Exercise details: Return the listing below in full, with every line exactly as it is.

::: Recorded information

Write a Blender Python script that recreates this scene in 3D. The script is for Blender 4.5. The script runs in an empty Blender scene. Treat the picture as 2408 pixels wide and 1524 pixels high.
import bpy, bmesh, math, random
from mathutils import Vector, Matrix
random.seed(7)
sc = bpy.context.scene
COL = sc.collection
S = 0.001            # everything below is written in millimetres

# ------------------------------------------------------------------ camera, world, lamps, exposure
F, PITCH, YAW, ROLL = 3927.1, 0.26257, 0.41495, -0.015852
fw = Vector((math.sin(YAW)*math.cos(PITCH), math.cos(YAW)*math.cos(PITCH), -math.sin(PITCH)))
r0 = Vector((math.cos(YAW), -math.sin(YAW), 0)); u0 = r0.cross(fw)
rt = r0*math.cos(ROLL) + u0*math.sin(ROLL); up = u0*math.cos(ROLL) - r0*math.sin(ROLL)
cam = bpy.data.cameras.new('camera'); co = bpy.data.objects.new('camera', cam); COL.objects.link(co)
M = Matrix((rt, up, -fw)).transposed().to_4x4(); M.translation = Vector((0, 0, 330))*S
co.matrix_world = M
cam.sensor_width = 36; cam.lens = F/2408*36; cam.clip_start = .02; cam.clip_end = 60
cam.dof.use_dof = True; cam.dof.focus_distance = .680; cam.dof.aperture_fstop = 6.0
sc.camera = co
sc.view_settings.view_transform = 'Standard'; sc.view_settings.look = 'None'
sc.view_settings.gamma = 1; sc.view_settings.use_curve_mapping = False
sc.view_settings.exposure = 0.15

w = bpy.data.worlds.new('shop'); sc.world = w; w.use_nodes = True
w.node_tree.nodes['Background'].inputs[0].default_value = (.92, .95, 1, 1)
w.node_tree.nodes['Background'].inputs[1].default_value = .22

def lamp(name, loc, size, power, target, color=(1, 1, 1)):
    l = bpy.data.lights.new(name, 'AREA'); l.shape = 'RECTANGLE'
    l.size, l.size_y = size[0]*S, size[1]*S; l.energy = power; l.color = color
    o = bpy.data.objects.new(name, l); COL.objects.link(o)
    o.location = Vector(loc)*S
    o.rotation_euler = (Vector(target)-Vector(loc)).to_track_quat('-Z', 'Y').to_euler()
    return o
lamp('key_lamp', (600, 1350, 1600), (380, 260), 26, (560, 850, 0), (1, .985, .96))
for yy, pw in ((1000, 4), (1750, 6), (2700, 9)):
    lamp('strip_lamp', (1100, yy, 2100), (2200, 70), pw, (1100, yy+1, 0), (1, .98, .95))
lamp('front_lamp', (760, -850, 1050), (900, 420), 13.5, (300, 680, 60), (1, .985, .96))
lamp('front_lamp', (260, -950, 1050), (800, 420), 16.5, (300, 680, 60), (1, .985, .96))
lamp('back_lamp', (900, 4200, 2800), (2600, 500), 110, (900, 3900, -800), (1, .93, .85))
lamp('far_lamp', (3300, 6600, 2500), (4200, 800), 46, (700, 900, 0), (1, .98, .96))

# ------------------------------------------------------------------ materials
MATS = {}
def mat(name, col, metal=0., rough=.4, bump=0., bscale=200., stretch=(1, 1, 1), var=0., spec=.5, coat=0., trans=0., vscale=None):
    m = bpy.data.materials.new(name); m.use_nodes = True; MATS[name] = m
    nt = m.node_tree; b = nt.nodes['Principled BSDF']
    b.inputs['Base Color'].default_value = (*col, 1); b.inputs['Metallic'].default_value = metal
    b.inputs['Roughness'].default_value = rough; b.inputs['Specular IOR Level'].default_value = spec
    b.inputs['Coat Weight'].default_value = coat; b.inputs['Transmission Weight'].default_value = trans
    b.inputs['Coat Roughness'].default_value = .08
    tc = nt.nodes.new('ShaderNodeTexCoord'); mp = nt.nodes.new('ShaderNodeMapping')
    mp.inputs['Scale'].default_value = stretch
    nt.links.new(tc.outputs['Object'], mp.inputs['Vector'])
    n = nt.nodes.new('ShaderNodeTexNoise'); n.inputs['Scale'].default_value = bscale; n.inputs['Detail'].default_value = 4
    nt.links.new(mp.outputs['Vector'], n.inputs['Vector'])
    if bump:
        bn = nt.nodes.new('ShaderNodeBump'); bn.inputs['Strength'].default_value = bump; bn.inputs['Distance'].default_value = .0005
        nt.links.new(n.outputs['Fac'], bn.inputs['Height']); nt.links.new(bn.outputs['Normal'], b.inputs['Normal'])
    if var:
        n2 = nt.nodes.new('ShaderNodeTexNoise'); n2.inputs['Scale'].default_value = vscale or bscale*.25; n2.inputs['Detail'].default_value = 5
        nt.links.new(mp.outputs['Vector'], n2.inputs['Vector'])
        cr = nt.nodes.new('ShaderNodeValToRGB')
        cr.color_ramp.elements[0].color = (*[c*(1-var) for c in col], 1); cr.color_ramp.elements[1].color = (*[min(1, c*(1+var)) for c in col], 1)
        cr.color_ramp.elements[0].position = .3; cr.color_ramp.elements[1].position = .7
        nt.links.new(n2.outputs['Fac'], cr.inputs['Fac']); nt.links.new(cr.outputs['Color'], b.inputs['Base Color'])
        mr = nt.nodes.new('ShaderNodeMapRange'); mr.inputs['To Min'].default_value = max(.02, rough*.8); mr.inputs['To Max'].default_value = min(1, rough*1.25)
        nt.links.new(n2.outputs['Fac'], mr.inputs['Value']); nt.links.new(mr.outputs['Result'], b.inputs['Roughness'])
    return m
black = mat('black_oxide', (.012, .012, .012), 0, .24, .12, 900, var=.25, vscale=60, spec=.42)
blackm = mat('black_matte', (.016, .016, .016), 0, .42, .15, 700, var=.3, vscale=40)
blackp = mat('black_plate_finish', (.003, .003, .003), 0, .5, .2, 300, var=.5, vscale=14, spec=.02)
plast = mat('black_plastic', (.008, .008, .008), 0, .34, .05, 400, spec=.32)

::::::

Problem solution:
Write a Blender Python script that recreates this scene in 3D. The script is for Blender 4.5. The script runs in an empty Blender scene. Treat the picture as 2408 pixels wide and 1524 pixels high.
import bpy, bmesh, math, random
from mathutils import Vector, Matrix
random.seed(7)
sc = bpy.context.scene
COL = sc.collection
S = 0.001            # everything below is written in millimetres

# ------------------------------------------------------------------ camera, world, lamps, exposure
F, PITCH, YAW, ROLL = 3927.1, 0.26257, 0.41495, -0.015852
fw = Vector((math.sin(YAW)*math.cos(PITCH), math.cos(YAW)*math.cos(PITCH), -math.sin(PITCH)))
r0 = Vector((math.cos(YAW), -math.sin(YAW), 0)); u0 = r0.cross(fw)
rt = r0*math.cos(ROLL) + u0*math.sin(ROLL); up = u0*math.cos(ROLL) - r0*math.sin(ROLL)
cam = bpy.data.cameras.new('camera'); co = bpy.data.objects.new('camera', cam); COL.objects.link(co)
M = Matrix((rt, up, -fw)).transposed().to_4x4(); M.translation = Vector((0, 0, 330))*S
co.matrix_world = M
cam.sensor_width = 36; cam.lens = F/2408*36; cam.clip_start = .02; cam.clip_end = 60
cam.dof.use_dof = True; cam.dof.focus_distance = .680; cam.dof.aperture_fstop = 6.0
sc.camera = co
sc.view_settings.view_transform = 'Standard'; sc.view_settings.look = 'None'
sc.view_settings.gamma = 1; sc.view_settings.use_curve_mapping = False
sc.view_settings.exposure = 0.15

w = bpy.data.worlds.new('shop'); sc.world = w; w.use_nodes = True
w.node_tree.nodes['Background'].inputs[0].default_value = (.92, .95, 1, 1)
w.node_tree.nodes['Background'].inputs[1].default_value = .22

def lamp(name, loc, size, power, target, color=(1, 1, 1)):
    l = bpy.data.lights.new(name, 'AREA'); l.shape = 'RECTANGLE'
    l.size, l.size_y = size[0]*S, size[1]*S; l.energy = power; l.color = color
    o = bpy.data.objects.new(name, l); COL.objects.link(o)
    o.location = Vector(loc)*S
    o.rotation_euler = (Vector(target)-Vector(loc)).to_track_quat('-Z', 'Y').to_euler()
    return o
lamp('key_lamp', (600, 1350, 1600), (380, 260), 26, (560, 850, 0), (1, .985, .96))
for yy, pw in ((1000, 4), (1750, 6), (2700, 9)):
    lamp('strip_lamp', (1100, yy, 2100), (2200, 70), pw, (1100, yy+1, 0), (1, .98, .95))
lamp('front_lamp', (760, -850, 1050), (900, 420), 13.5, (300, 680, 60), (1, .985, .96))
lamp('front_lamp', (260, -950, 1050), (800, 420), 16.5, (300, 680, 60), (1, .985, .96))
lamp('back_lamp', (900, 4200, 2800), (2600, 500), 110, (900, 3900, -800), (1, .93, .85))
lamp('far_lamp', (3300, 6600, 2500), (4200, 800), 46, (700, 900, 0), (1, .98, .96))

# ------------------------------------------------------------------ materials
MATS = {}
def mat(name, col, metal=0., rough=.4, bump=0., bscale=200., stretch=(1, 1, 1), var=0., spec=.5, coat=0., trans=0., vscale=None):
    m = bpy.data.materials.new(name); m.use_nodes = True; MATS[name] = m
    nt = m.node_tree; b = nt.nodes['Principled BSDF']
    b.inputs['Base Color'].default_value = (*col, 1); b.inputs['Metallic'].default_value = metal
    b.inputs['Roughness'].default_value = rough; b.inputs['Specular IOR Level'].default_value = spec
    b.inputs['Coat Weight'].default_value = coat; b.inputs['Transmission Weight'].default_value = trans
    b.inputs['Coat Roughness'].default_value = .08
    tc = nt.nodes.new('ShaderNodeTexCoord'); mp = nt.nodes.new('ShaderNodeMapping')
    mp.inputs['Scale'].default_value = stretch
    nt.links.new(tc.outputs['Object'], mp.inputs['Vector'])
    n = nt.nodes.new('ShaderNodeTexNoise'); n.inputs['Scale'].default_value = bscale; n.inputs['Detail'].default_value = 4
    nt.links.new(mp.outputs['Vector'], n.inputs['Vector'])
    if bump:
        bn = nt.nodes.new('ShaderNodeBump'); bn.inputs['Strength'].default_value = bump; bn.inputs['Distance'].default_value = .0005
        nt.links.new(n.outputs['Fac'], bn.inputs['Height']); nt.links.new(bn.outputs['Normal'], b.inputs['Normal'])
    if var:
        n2 = nt.nodes.new('ShaderNodeTexNoise'); n2.inputs['Scale'].default_value = vscale or bscale*.25; n2.inputs['Detail'].default_value = 5
        nt.links.new(mp.outputs['Vector'], n2.inputs['Vector'])
        cr = nt.nodes.new('ShaderNodeValToRGB')
        cr.color_ramp.elements[0].color = (*[c*(1-var) for c in col], 1); cr.color_ramp.elements[1].color = (*[min(1, c*(1+var)) for c in col], 1)
        cr.color_ramp.elements[0].position = .3; cr.color_ramp.elements[1].position = .7
        nt.links.new(n2.outputs['Fac'], cr.inputs['Fac']); nt.links.new(cr.outputs['Color'], b.inputs['Base Color'])
        mr = nt.nodes.new('ShaderNodeMapRange'); mr.inputs['To Min'].default_value = max(.02, rough*.8); mr.inputs['To Max'].default_value = min(1, rough*1.25)
        nt.links.new(n2.outputs['Fac'], mr.inputs['Value']); nt.links.new(mr.outputs['Result'], b.inputs['Roughness'])
    return m
black = mat('black_oxide', (.012, .012, .012), 0, .24, .12, 900, var=.25, vscale=60, spec=.42)
blackm = mat('black_matte', (.016, .016, .016), 0, .42, .15, 700, var=.3, vscale=40)
blackp = mat('black_plate_finish', (.003, .003, .003), 0, .5, .2, 300, var=.5, vscale=14, spec=.02)
plast = mat('black_plastic', (.008, .008, .008), 0, .34, .05, 400, spec=.32)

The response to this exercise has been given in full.